В богатом купеческом уральском городе Троицке выстроили двухэтажный дом. В огромном подвале висели на крюках окорока и колбасы домашнего приготовления. В бочонках – рыба всех сортов, икра, соленья, грибы, мёд. Когда грянула революция, прадед был молод, здоров и полон сил. Шёл третий срок его атаманской должности.
А после – голодное сибирское изгнание. Прабабка Татьяна плакала, вспоминая свой погреб. Тосковала по домашнему укладу с его порядком и дисциплиной.
* * *
«Мы – казаки до десятого колена, – с гордостью наставлял Акиндин сыновей. – Будете продолжать традицию». И хотя мечтал видеть наследников в седле, дал им хорошее образование.

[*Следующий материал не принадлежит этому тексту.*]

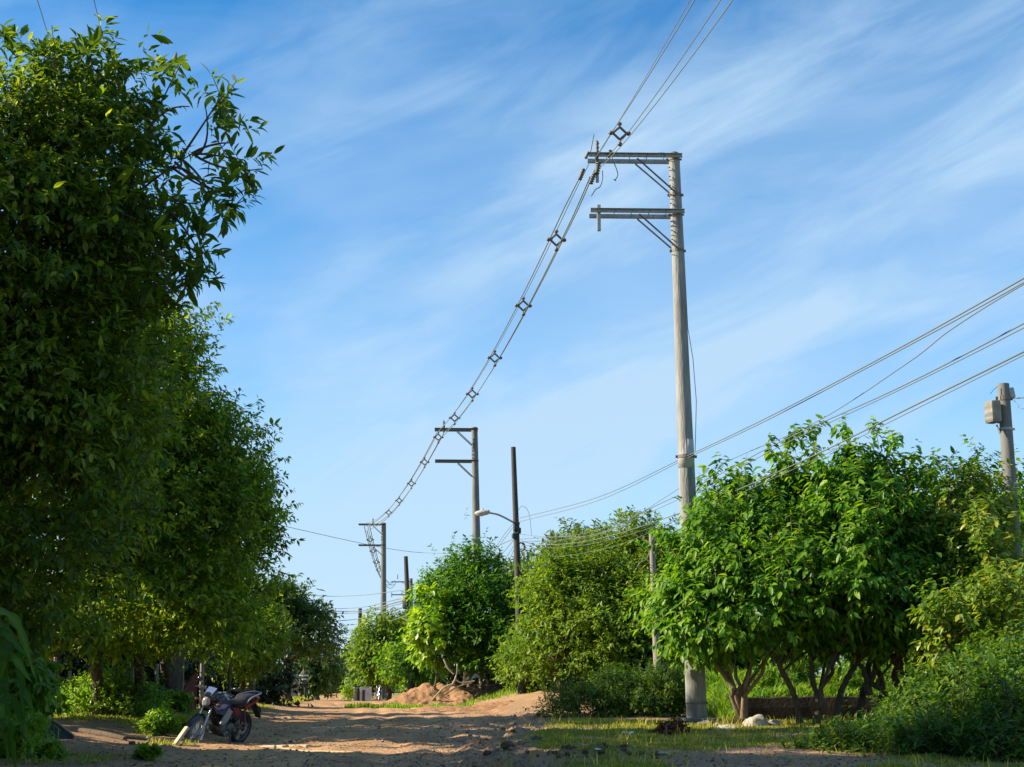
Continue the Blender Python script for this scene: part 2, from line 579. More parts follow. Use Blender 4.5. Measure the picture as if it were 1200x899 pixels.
def soil_mat(name, c1, c2, c3, grass=True):
    m = bpy.data.materials.new(name)
    m.use_nodes = True
    t = m.node_tree
    b = t.nodes['Principled BSDF']
    b.inputs['Roughness'].default_value = 0.95
    b.inputs['Specular IOR Level'].default_value = 0.15
    g = N(t, 'ShaderNodeNewGeometry')

    def nz(scale, det, stretch=(1, 1, 1), rough=0.6):
        mp = N(t, 'ShaderNodeMapping')
        mp.inputs['Scale'].default_value = stretch
        t.links.new(g.outputs['Position'], mp.inputs[0])
        n = N(t, 'ShaderNodeTexNoise')
        n.inputs['Scale'].default_value = scale
        n.inputs['Detail'].default_value = det
        n.inputs['Roughness'].default_value = rough
        t.links.new(mp.outputs[0], n.inputs['Vector'])
        return n.outputs['Fac']

    def mixc(fac, a, bb):
        x = N(t, 'ShaderNodeMix', data_type='RGBA')
        t.links.new(fac, x.inputs[0])
        for i, c in ((6, a), (7, bb)):
            if isinstance(c, tuple):
                x.inputs[i].default_value = (*c, 1)
            else:
                t.links.new(c, x.inputs[i])
        return x.outputs[2]

    col = mixc(ramp(t, nz(0.35, 5, (1, 0.35, 1)), 0.36, 0.64), c1, c2)
    col = mixc(wmath(t, 'MULTIPLY', ramp(t, nz(1.5, 6, (1, 0.4, 1)), 0.48, 0.70), 0.8), col, c3)
    col = mixc(wmath(t, 'MULTIPLY', ramp(t, nz(11, 6), 0.50, 0.72), 0.6), col, tuple(v * 0.55 for v in c1))
    col = mixc(wmath(t, 'MULTIPLY', ramp(t, nz(17, 4), 0.60, 0.70), 0.7), col, (0.42, 0.32, 0.22))
    if grass:
        at = N(t, 'ShaderNodeAttribute', attribute_name='tint')
        gcol = mixc(ramp(t, nz(3.0, 5), 0.35, 0.65), (0.15, 0.165, 0.036), (0.27, 0.25, 0.075))
        col = mixc(wmath(t, 'MULTIPLY', at.outputs['Fac'], ramp(t, nz(5, 5), 0.30, 0.52)), col, gcol)
    else:                                                # packed, paler wheel tracks
        at = N(t, 'ShaderNodeAttribute', attribute_name='tint')
        col = mixc(wmath(t, 'MULTIPLY', at.outputs['Fac'], ramp(t, nz(1.1, 5), 0.30, 0.62)), col, tuple(min(.6, v * 1.18) for v in c2))
    t.links.new(col, b.inputs['Base Color'])
    bp = N(t, 'ShaderNodeBump')
    bp.inputs['Strength'].default_value = 0.9
    bp.inputs['Distance'].default_value = 0.05
    t.links.new(wmath(t, 'ADD', nz(9, 8, (1, 0.7, 1), 0.7), wmath(t, 'MULTIPLY', nz(45, 4), 0.4)), bp.inputs['Height'])
    t.links.new(bp.outputs[0], b.inputs['Normal'])
    return m


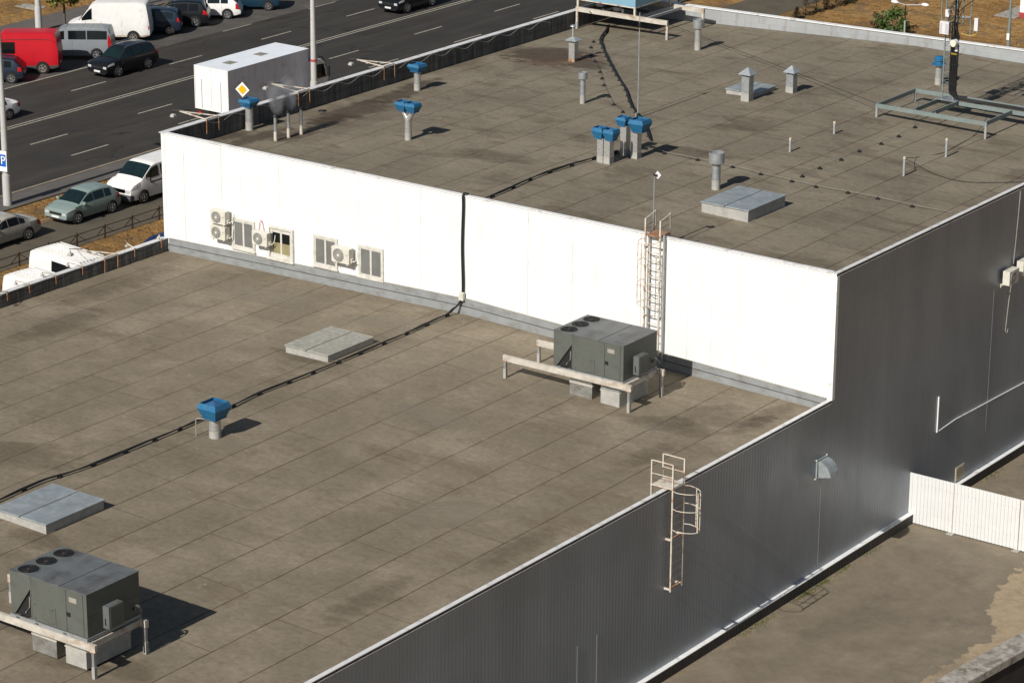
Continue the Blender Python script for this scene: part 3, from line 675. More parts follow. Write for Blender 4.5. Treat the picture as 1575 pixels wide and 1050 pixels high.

Отслужив девять лет на выборной должности, он получил право освободить от казачьих обязанностей одного из детей. Выбор пал на моего деда Николая. Страстный книголюб, он мечтал посвятить себя изучению истории России.
Женился он по большой любви. Невесту ему не отдавали, но молодые не отступали, пока не заручились родительским благословением с обеих сторон.
В простые казачьи семьи невесток брали здоровых, работящих, породистых, чтобы внуков рожали сильных и статных. Казачья интеллигенция, как и дворянская, заботилась больше о нравственности избранницы. Претендентки на руку сына обсуждались на семейном совете. Глава семейства говорил: «Марья Николаевна хороша, слов нет, но у неё дед был картёжник, всё спустил – плохая наследственность. У Катерины Ивановны бабушка была непутёвая. Крутила роман с денщиком своего мужа. А Варенька лицом нехороша, но умна, воспитанна, и род её без изъяна». Выбор, как правило, падал на порядочную Вареньку.